From the data that follows, copy every line holding the string "Blender".

_RECORDED DATA_.
--------------------
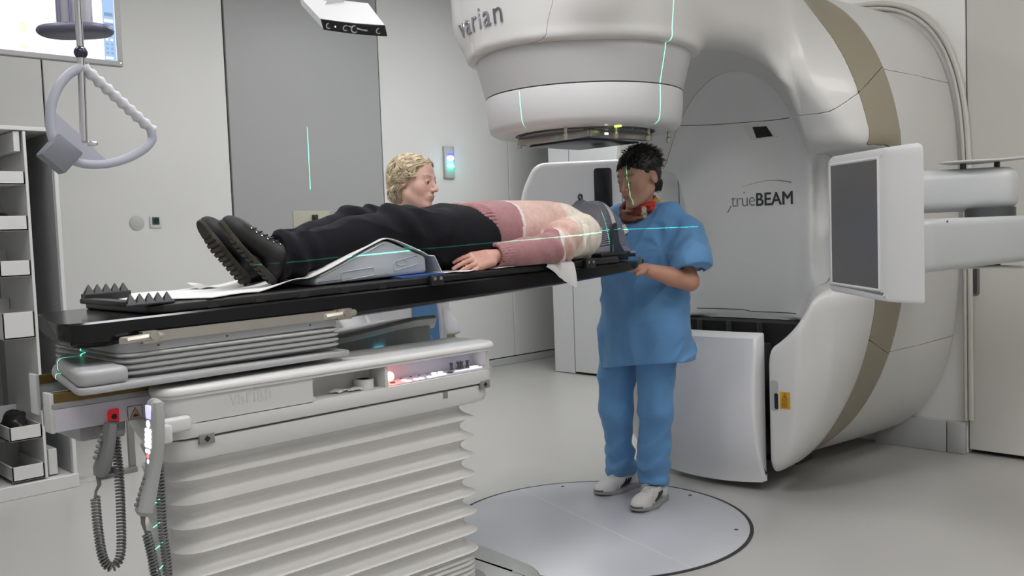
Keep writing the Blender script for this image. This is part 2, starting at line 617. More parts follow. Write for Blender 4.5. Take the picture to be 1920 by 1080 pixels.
# wall behind the gantry, door at its right
WALLW = mat('wall_paint_lit', (.78, .775, .755), .55, noise=.012, nscale=2)  # lighter copy of the wall paint, standing in for light missing here
wall_g = MB().bb(XG, XG + .2, -.80, .85, 0, CEIL, .004, 1).obj('wall_gantry', WALLW)
struct(wall_g, 'wall the gantry stands against')
struct(MB().bb(XG + .06, XG + .2, YS, -.80, 0, CEIL).obj('wall_gantry_right', DARK))
d3 = MB().bb(XG - .005, XG + .05, -2.4, -.808, .025, CEIL - .02, .004, 1).obj('door_3', mat('door_cream', (.56, .55, .515), .4, noise=.02, nscale=2))
struct(d3, 'tall cream door right of the gantry')
hp = fillet([(-.866, .868), (-.806 - .012, .868), (-.818, 1.04), (-.866, 1.04)], .023, 6)
MB().prism(hp, 0, .004, 0.002, M=lambda x, y, z: (XG - .005 - z, x, y), rb=0).obj('handle_recess', mat('recess_grey', (.16, .155, .14), .5, noise=.1), d3)
hp2 = offset(hp, -.0115)
MB().prism(hp2, 0, .0055, 0.001, M=lambda x, y, z: (XG - .005 - z, x, y), rb=0).obj('handle_slot', mat('recess_dark', (.05, .048, .045), .4, noise=.1), d3)
# plinth blocks at the foot of the gantry wall
pl = MB().bb(XG - .05, XG + .02, -.70, -.30, 0, .175, .006).bb(XG - .05, XG + .02, -.795, -.705, 0, .175, .006).obj('trim_1', PLASTG)
struct(pl, 'pale plinth at the foot of the gantry wall')
struct(MB().bb(XW - .15, XW, YS, YN + .15, 0, CEIL).obj('wall_foot', WALLM))
struct(MB().bb(XW, 4.6, YS - .15, YS, 0, CEIL).obj('wall_camera_side', WALLM))
struct(MB().bb(4.6, 4.75, YS, YN + .15, 0, CEIL).obj('wall_passage', WALLM))
# arch trim around the gantry opening: two tubes
def superell(a, b, n, m=72, zc=1.27, a0=0, a1=2 * pi):
    out = []
    for k in range(m + 1):
        t = a0 + (a1 - a0) * k / m
        c, s_ = cos(t), sin(t)
        out.append((math.copysign(abs(c) ** (2 / n), c) * a, zc + math.copysign(abs(s_) ** (2 / n), s_) * b))
    return out
arch = MB()
for off, r in ((.006, .011), (.032, .014)):
    path = [(XG - .018, -(.79 + off), .19)] + [(XG - .018, y, z) for y, z in superell(.79 + off, 1.24 + off, 3.4, 60, 1.27, pi, 0)[0:61]] + [(XG - .018, .79 + off, .19)]
    arch.tube(path, r, 10)
struct(arch.obj('trim_2', mat('trim_cream', (.56, .55, .51), .4, noise=.02)), 'double arch trim tube around the gantry')

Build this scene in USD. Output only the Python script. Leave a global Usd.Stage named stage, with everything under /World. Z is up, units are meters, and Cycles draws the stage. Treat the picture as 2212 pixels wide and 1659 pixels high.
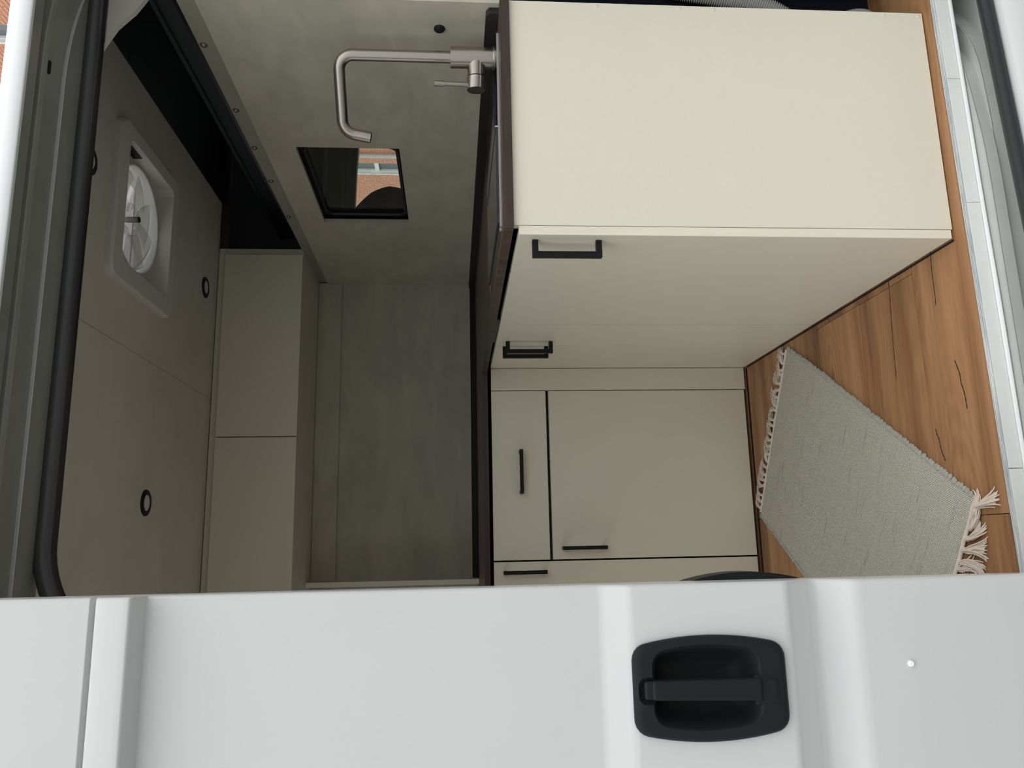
import math, random
import numpy as np, trimesh, manifold3d as m3, usdkit, meshkit
from shapely.geometry import Polygon, box as sbox, LineString
from pxr import Usd, UsdGeom, UsdLux, UsdShade, Gf, Sdf

random.seed(7); np.random.seed(7)
RNG = np.random.default_rng(7)
stage = Usd.Stage.CreateInMemory()
UsdGeom.SetStageUpAxis(stage, 'Z'); UsdGeom.SetStageMetersPerUnit(stage, 1.0)
UsdGeom.Xform.Define(stage, '/World'); UsdGeom.Scope.Define(stage, '/World/Looks')

# ------------------------------------------------------------------ camera, sky, exposure
EXPOSURE = 0.41
SKY = 1.25
cam = UsdGeom.Camera.Define(stage, '/World/Camera')
RIGHT = np.array([0.97914934, -0.20307304, -0.00528227])
DOWN = np.array([-0.02074119, -0.07407235, -0.99703716])
FWD = np.array([0.2020801, 0.97635784, -0.07673987])
EYE = np.array([-0.58114286, -1.40546544, 0.99954609])
# the phone was held on its side: picture +x is world down, picture up is world right
M = np.eye(4); M[0, :3] = DOWN; M[1, :3] = RIGHT; M[2, :3] = -FWD; M[3, :3] = EYE
cam.AddTransformOp().Set(Gf.Matrix4d(*M.ravel().tolist()))
cam.CreateHorizontalApertureAttr(36.0); cam.CreateFocalLengthAttr(1703.28 / 2212 * 36.0)
cam.CreateClippingRangeAttr(Gf.Vec2f(0.05, 500)); cam.CreateExposureAttr(EXPOSURE)
sky = UsdLux.DomeLight.Define(stage, '/World/Sky'); sky.CreateIntensityAttr(SKY)
skym = usdkit.material(stage, '/World/Looks/overcast_sky', {
    "g": ("texture_coordinate", {}), "s": ("separate_xyz", {}),
    "r": ("rgb_ramp", {"ramp": [(0, (.44, .45, .45)), (.08, (.48, .49, .49)), (.5, (.77, .785, .785)), (1, (1.04, 1.055, 1.05))]}),
    "n": ("noise_texture", {"scale": 2.2, "detail": 4.0}),
    "nr": ("map_range", {"from_min": .3, "from_max": .7, "to_min": .93, "to_max": 1.07}),
    "mx": ("mix", {"mix_type": "multiply", "fac": 1.0}),
    "b": ("background_shader", {"strength": 1.0})},
    [("g.generated", "s.vector"), ("s.z", "r.fac"), ("g.generated", "n.vector"), ("n.fac", "nr.value"),
     ("r.color", "mx.color1"), ("nr.result", "mx.color2"), ("mx.color", "b.color")], surface="b.background")
UsdShade.MaterialBindingAPI.Apply(sky.GetPrim()).Bind(skym)

# ------------------------------------------------------------------ materials
def lin(r, g, b):
    f = lambda c: c / 12.92 if c <= .04045 else ((c + .055) / 1.055) ** 2.4
    return tuple(f(c / 255) for c in (r, g, b))
MATS = {}
def mat(name, nodes, links, surface='p.BSDF'):
    MATS[name] = usdkit.material(stage, '/World/Looks/' + name, nodes, links, surface=surface); return MATS[name]
def plain(name, col, rough=.5, metal=0., coat=0., spec=.5, mottle=0., mscale=5., bump=0., bscale=300., stretch=(1, 1, 1), **kw):
    nodes = {"p": ("principled_bsdf", dict(base_color=col, roughness=rough, metallic=metal, coat_weight=coat, coat_roughness=.08, specular_ior_level=spec, **kw)),
             "g": ("geometry", {}), "m": ("mapping", {"scale": stretch})}
    links = [("g.position", "m.vector")]
    if mottle:
        nodes["n"] = ("noise_texture", {"scale": mscale, "detail": 5.0, "roughness": .6, "distortion": .6})
        nodes["r"] = ("rgb_ramp", {"ramp": [(.25, tuple(c * (1 - mottle) for c in col)), (.75, tuple(min(1, c * (1 + mottle)) for c in col))]})
        links += [("m.vector", "n.vector"), ("n.fac", "r.fac"), ("r.color", "p.base_color")]
    if bump:
        nodes["n2"] = ("noise_texture", {"scale": bscale, "detail": 3.0})
        nodes["b"] = ("bump", {"strength": bump, "distance": .001})
        links += [("m.vector", "n2.vector"), ("n2.fac", "b.height"), ("b.normal", "p.normal")]
    return mat(name, nodes, links)

BEIGE = (.705, .665, .545)
plain('beige_paint', BEIGE, .5, mottle=.015, mscale=3, bump=.25, bscale=420)
plain('beige_front', BEIGE, .42, mottle=.02, mscale=2.5)
plain('beige_cut_edge', (.74, .69, .56), .6, bump=.6, bscale=250, stretch=(1, 1, .1), mottle=.04, mscale=60)
# plaster-look wall panels: cloudy grey-beige
def plaster(name, a, b, sc):
    mat(name, {"g": ("geometry", {}), "n": ("noise_texture", {"scale": sc, "detail": 6.0, "roughness": .62, "distortion": 1.2}),
               "m": ("mapping", {"scale": (1, 1.8, 4.)}), "n2": ("noise_texture", {"scale": sc * 1.5, "detail": 5.0, "distortion": .8}),
               "a": ("mix_float", {"fac": .5}), "r": ("rgb_ramp", {"ramp": [(.3, a), (.7, b)]}),
               "p": ("principled_bsdf", {"roughness": .6, "specular_ior_level": .35})},
        [("g.position", "n.vector"), ("g.position", "m.vector"), ("m.vector", "n2.vector"), ("n.fac", "a.a"), ("n2.fac", "a.b"),
         ("a.result", "r.fac"), ("r.color", "p.base_color")])
plaster('plaster_panel', (.38, .355, .29), (.54, .51, .415), 2.6)
plaster('ceiling_plaster', (.57, .55, .485), (.68, .655, .575), 2.2)
plain('white_van_paint', (.555, .566, .565), .32, coat=.6, mottle=.012, mscale=4)
plain('inner_van_paint', (.42, .435, .41), .45, coat=.3, mottle=.08, mscale=9)
plain('van_paint_lit', (.80, .81, .82), .35, coat=.4)  # brighter copy of the van paint: light on roof edge and step lip
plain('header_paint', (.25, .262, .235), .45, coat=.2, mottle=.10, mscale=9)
plain('sill_white_paint', (.72, .725, .705), .5, mottle=.05, mscale=14, bump=.3, bscale=120)
mat('plywood_edge', {"g": ("geometry", {}), "m": ("mapping", {"scale": (6, 260, 260)}), "n": ("noise_texture", {"scale": 1.0, "detail": 4.0, "roughness": .7}),
    "r": ("rgb_ramp", {"ramp": [(.3, (.30, .33, .35)), (.5, (.55, .58, .58)), (.7, (.78, .80, .78))]}), "p": ("principled_bsdf", {"roughness": .6})},
    [("g.position", "m.vector"), ("m.vector", "n.vector"), ("n.fac", "r.fac"), ("r.color", "p.base_color")])
plain('black_rubber', (.012, .0125, .014), .38, spec=.4, bump=.2, bscale=200)
plain('seal_rubber_lit', (.058, .060, .067), .34, spec=.7)  # greyer than black rubber: the seal's highlight is put into the colour
plain('black_powder_coat', (.006, .006, .007), .42, spec=.2)
plain('black_plastic', (.008, .0085, .0095), .42, spec=.22, bump=.15, bscale=900)
plain('unlit_void_black', (.007, .010, .0175), .6, spec=.3)  # near-black colour stands in for the missing light in closed spaces
plain('cab_trim', (.10, .115, .105), .6)
plain('cab_light_trim', (.19, .21, .20), .5)
plain('beam_metal', (.035, .042, .048), .5, spec=.4)
plain('black_edge', (.007, .008, .011), .55, spec=.3)
plain('cream_foam', (.80, .72, .52), .7)
plain('steel_angle_paint', (.27, .265, .215), .5, metal=.0, mottle=.1, mscale=20)
mat('brushed_steel', {"g": ("geometry", {}), "m": ("mapping", {"scale": (160, 160, 8)}), "n": ("noise_texture", {"scale": 3.0, "detail": 3.0}),
    "b": ("bump", {"strength": .12, "distance": .0006}), "p": ("principled_bsdf", {"base_color": (.46, .43, .385), "metallic": 1.0, "roughness": .24})},
    [("g.position", "m.vector"), ("m.vector", "n.vector"), ("n.fac", "b.height"), ("b.normal", "p.normal")])
plain('polished_steel', (.62, .62, .62), .18, metal=1.0)
plain('dark_glass_lid', (.012, .014, .015), .06, spec=.6)
plain('screw_grey', (.25, .25, .24), .35, metal=1.0)
plain('white_plastic', (.60, .59, .54), .42)
plain('white_ring', (.85, .85, .84), .35)
plain('hose_grey', (.55, .55, .51), .5)
plain('led_diffuser', (.66, .65, .60), .5)
def wood(name, ramp, rough, yscale=16., xscale=.9, axis='x', fine=1.):
    sc = (xscale, yscale, yscale) if axis == 'x' else (yscale, xscale, yscale)
    sf = (9, 340, 340) if axis == 'x' else (340, 9, 340)
    sw = (.55, 5.0, 5.0) if axis == 'x' else (5.0, .55, 5.0)
    mat(name, {"g": ("geometry", {}), "oi": ("object_info", {}), "mul": ("math", {"math_type": "multiply", "value2": 23.7}),
        "cx": ("combine_xyz", {}), "add": ("vector_math", {"math_type": "add"}),
        "m": ("mapping", {"scale": sc}), "n": ("noise_texture", {"scale": 1.0, "detail": 6.0, "roughness": .58, "distortion": 1.1}),
        "mf": ("mapping", {"scale": sf}), "nf": ("noise_texture", {"scale": 1.0, "detail": 3.0, "roughness": .6}),
        "mw": ("mapping", {"scale": sw}), "w": ("wave_texture", {"wave_type": "bands", "bands_direction": "y" if axis == 'x' else 'x', "scale": 1.3, "distortion": 9.0, "detail": 2.0, "detail_scale": .9}),
        "a1": ("mix_float", {"fac": .16}), "a2": ("mix_float", {"fac": .36 * fine}),
        "r": ("rgb_ramp", {"ramp": ramp}), "bp": ("bump", {"strength": .12, "distance": .0008}),
        "p": ("principled_bsdf", {"roughness": rough, "specular_ior_level": .4})},
        [("oi.random", "mul.value1"), ("mul.value", "cx.x"), ("mul.value", "cx.z"), ("g.position", "add.vector1"), ("cx.vector", "add.vector2"),
         ("add.vector", "m.vector"), ("m.vector", "n.vector"), ("add.vector", "mf.vector"), ("mf.vector", "nf.vector"), ("add.vector", "mw.vector"), ("mw.vector", "w.vector"),
         ("n.fac", "a1.a"), ("w.fac", "a1.b"), ("a1.result", "a2.a"), ("nf.fac", "a2.b"), ("a2.result", "r.fac"), ("r.color", "p.base_color"),
         ("nf.fac", "bp.height"), ("bp.normal", "p.normal")])
mat('oak_plank', {"g": ("geometry", {}), "oi": ("object_info", {}), "mul": ("math", {"math_type": "multiply", "value2": 31.7}), "cx": ("combine_xyz", {}), "add": ("vector_math", {"math_type": "add"}),
    "m1": ("mapping", {"scale": (.8, 9.0, 9.0)}), "n1": ("noise_texture", {"scale": 1.0, "detail": 5.0, "roughness": .55, "distortion": .9}),
    "m2": ("mapping", {"scale": (7, 260, 260)}), "n2": ("noise_texture", {"scale": 1.0, "detail": 4.0, "roughness": .65}),
    "m4": ("mapping", {"scale": (2.2, 60, 60)}), "n4": ("noise_texture", {"scale": 1.0, "detail": 4.0, "roughness": .6, "distortion": .4}),
    "m3": ("mapping", {"scale": (1.5, 6.5, 6.5)}), "nd": ("noise_texture", {"scale": 1.6, "detail": 3.0}), "ad": ("vector_math", {"math_type": "multiply_add", "vector2": (.30, .30, .30)}),
    "v": ("voronoi_texture", {"feature": "f1", "scale": 1.0, "randomness": .9}),
    "vm": ("math", {"math_type": "multiply", "value2": 75.0}), "sn": ("math", {"math_type": "sine"}), "s01": ("map_range", {"from_min": -1.0, "from_max": 1.0}),
    "fade": ("map_range", {"from_min": .05, "from_max": .45, "to_min": .20, "to_max": .03, "clamp": True}),
    "knot": ("map_range", {"from_min": .03, "from_max": .085, "to_min": .45, "to_max": 1.0, "clamp": True}),
    "c1": ("map_range", {"from_min": .32, "from_max": .68, "clamp": True}),
    "a0": ("mix_float", {"fac": .35}), "a1": ("mix_float", {}), "a2": ("mix_float", {"fac": .27}),
    "r": ("rgb_ramp", {"ramp": [(.15, (.105, .046, .021)), (.38, (.215, .103, .046)), (.58, (.345, .180, .083)), (.85, (.49, .278, .14))]}),
    "kk": ("mix", {"mix_type": "multiply", "fac": 1.0}), "bp": ("bump", {"strength": .2, "distance": .0008}),
    "p": ("principled_bsdf", {"roughness": .48, "specular_ior_level": .4})},
    [("oi.random", "mul.value1"), ("mul.value", "cx.x"), ("mul.value", "cx.z"), ("g.position", "add.vector1"), ("cx.vector", "add.vector2"),
     ("add.vector", "m1.vector"), ("m1.vector", "n1.vector"), ("add.vector", "m2.vector"), ("m2.vector", "n2.vector"), ("add.vector", "m4.vector"), ("m4.vector", "n4.vector"),
     ("add.vector", "m3.vector"), ("m3.vector", "nd.vector"), ("nd.color", "ad.vector1"), ("m3.vector", "ad.vector3"), ("ad.vector", "v.vector"),
     ("v.distance", "vm.value1"), ("vm.value", "sn.value1"), ("sn.value", "s01.value"), ("v.distance", "fade.value"), ("v.distance", "knot.value"),
     ("n1.fac", "c1.value"), ("c1.result", "a0.a"), ("n4.fac", "a0.b"), ("fade.result", "a1.fac"), ("a0.result", "a1.a"), ("s01.result", "a1.b"),
     ("a1.result", "a2.a"), ("n2.fac", "a2.b"), ("a2.result", "r.fac"), ("r.color", "kk.color1"), ("knot.result", "kk.color2"), ("kk.color", "p.base_color"),
     ("n2.fac", "bp.height"), ("bp.normal", "p.normal")])
wood('walnut_upstand', [(.3, (.006, .005, .005)), (.5, (.011, .008, .008)), (.7, (.020, .014, .013))], .4, axis='y')
wood('walnut_worktop', [(.3, (.018, .011, .009)), (.5, (.042, .025, .019)), (.7, (.075, .045, .034))], .38, axis='y')
wood('walnut_edge', [(.3, (.020, .012, .009)), (.5, (.044, .027, .020)), (.7, (.082, .052, .039))], .42, axis='x')
wood('dark_batten', [(.3, (.016, .012, .009)), (.7, (.05, .035, .025))], .6)
plain('wood_crack', (.022, .010, .008), .8)
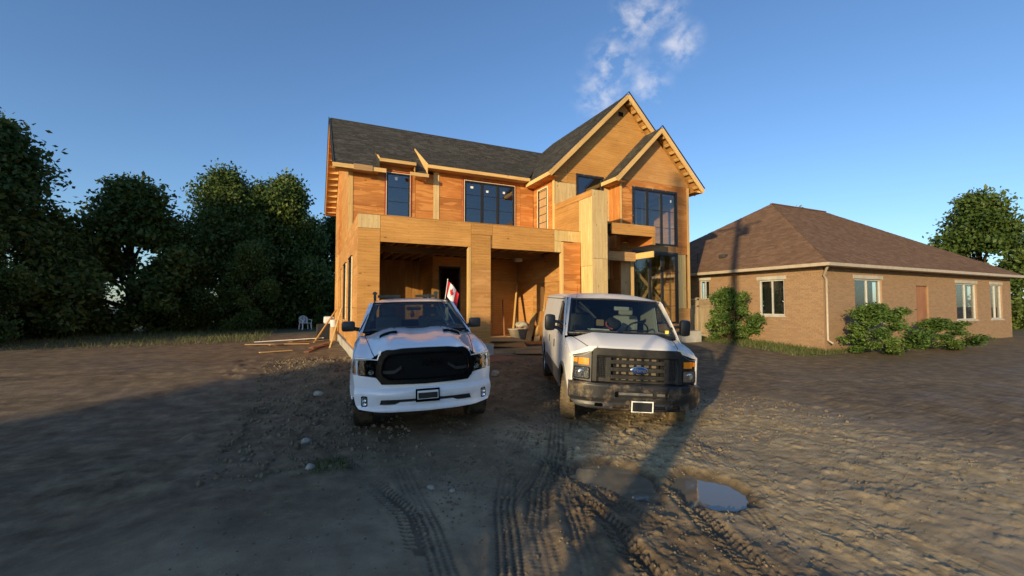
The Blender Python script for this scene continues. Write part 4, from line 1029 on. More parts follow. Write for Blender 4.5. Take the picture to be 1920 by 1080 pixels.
--------------------
_TASK OUTPUT_.
Keep writing the Blender script for this image. This is part 2, starting at line 617. More parts follow. Write for Blender 4.5. Take the picture to be 1920 by 1080 pixels.
The Blender Python script for this scene continues. Write part 4, from line 1029 on. More parts follow. Write for Blender 4.5. Take the picture to be 1920 by 1080 pixels.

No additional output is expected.